Anchor Standard 5: Develop and refine artistic techniques and work for presentation. Students learned to connect the mind and body, and develop the body as an instrument for artistry and artistic expression by replicating body shapes, movement characteristics, and movement patterns in a dance sequence.

Anchor Standard 8: Interpret intent and meaning in artistic work. Students examined how intent, meaning, and artistic expression are communicated through the use of the body, by using dance terminology to select specific context cues from movement.

LTD program curriculum is designed to establish artistic literacy and provide the best educational outcome and experience. Students gain a better understanding of how to interpret dance, what inspires choreographers, and linking these ideas through movement. Our programs focus on the expressive elements of dance, developing knowledge of movement terminology, and gaining the capability to reflect, critique, and connect dance to personal experience. The shared dance experience that our arts education programs help to make dance more familiar and something students can relate to throughout their lives.

Impact

Our Learning Through Dance program reached approximately 580 students in ten schools, including Title I schools with high populations of low-income students.

Responses from Teachers regarding the LTD program:

“Our students benefit academically, physically, and emotionally from their participation in the LTD program” Collister Elementary

“Students have recognized the importance and power of physical movement for health, but also for its ability to deepen relationships and communication.” Koelsch Elementary

“Movement is extremely important for our students.
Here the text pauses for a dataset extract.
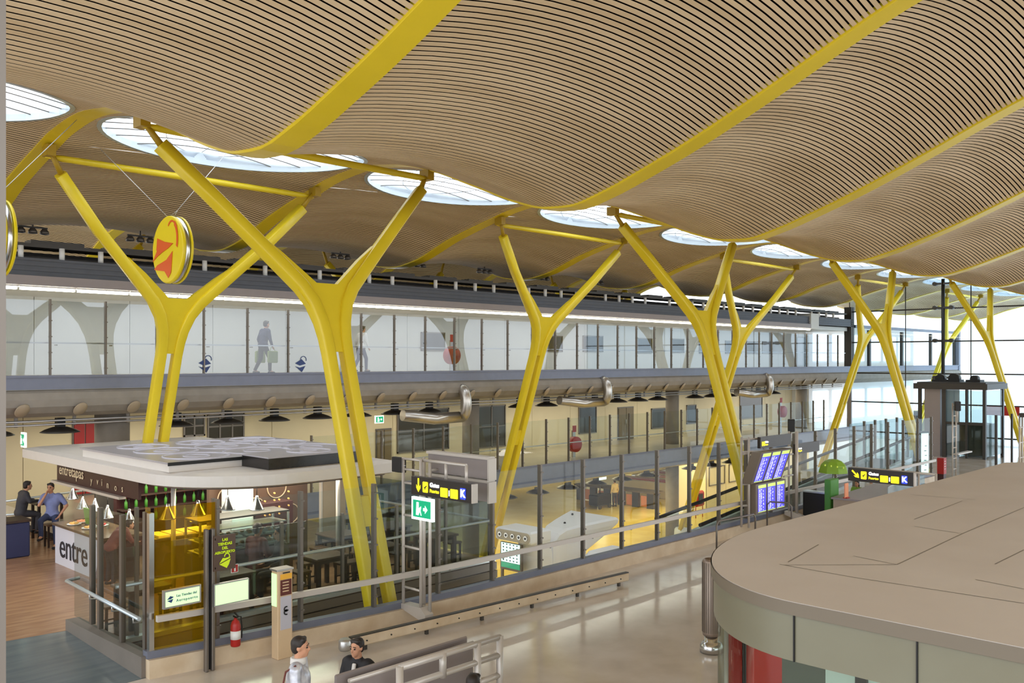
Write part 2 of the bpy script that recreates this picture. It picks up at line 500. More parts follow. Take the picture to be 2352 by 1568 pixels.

It helps them make important neural connections and find new ways to control their body and fight impulsivity.

– Koelsch Elementary Teacher

 Teachers observed the following student moments in the LTD program:

“I observed my students gaining control of their bodies when moving through space”

“It’s a good example of self-control in all areas of life.”

“Students learned that there are many ways to create and express oneself.”

“Students learned skills about working with a group. We use and discuss these often.”

Our Student Matinee outreach program brought more than 3,378 Treasure Valley students to the Velma V. Morrison Center for the Performing Arts to experience a professional ballet performance. In December 2018, Ballet Idaho presented The Nutcracker to 1,860 students and In May 2019, approximately 1,518 students from 24 Treasure Valley schools, including Title I schools and home school groups, experienced the magical story ballet, Cinderella.

Reflection

Offering our arts education programs to Idaho schools helped to increase access to the arts and provided meaningful experiences to students. Our programs brought dance to new audiences, taught students dance movements, communication skills, and helped to foster confidence.

This season, our arts education programs made the art of dance more accessible to students and provided interactive and performance-based arts programming designed to foster confidence, creative thinking, and communication skills that will support students in future education and employment endeavors.

The Learning Through Dance program emphasized the importance of physical activity by incorporating regular dance practice designed to increase students’ range of motion, flexibility, and endurance. Students were active participants as they learned new dance moves and interacted with fellow classmates to create movement sequences. Students benefitted from performing for, and interacting with, Ballet Idaho’s Youth Ensemble and fellow students from area schools.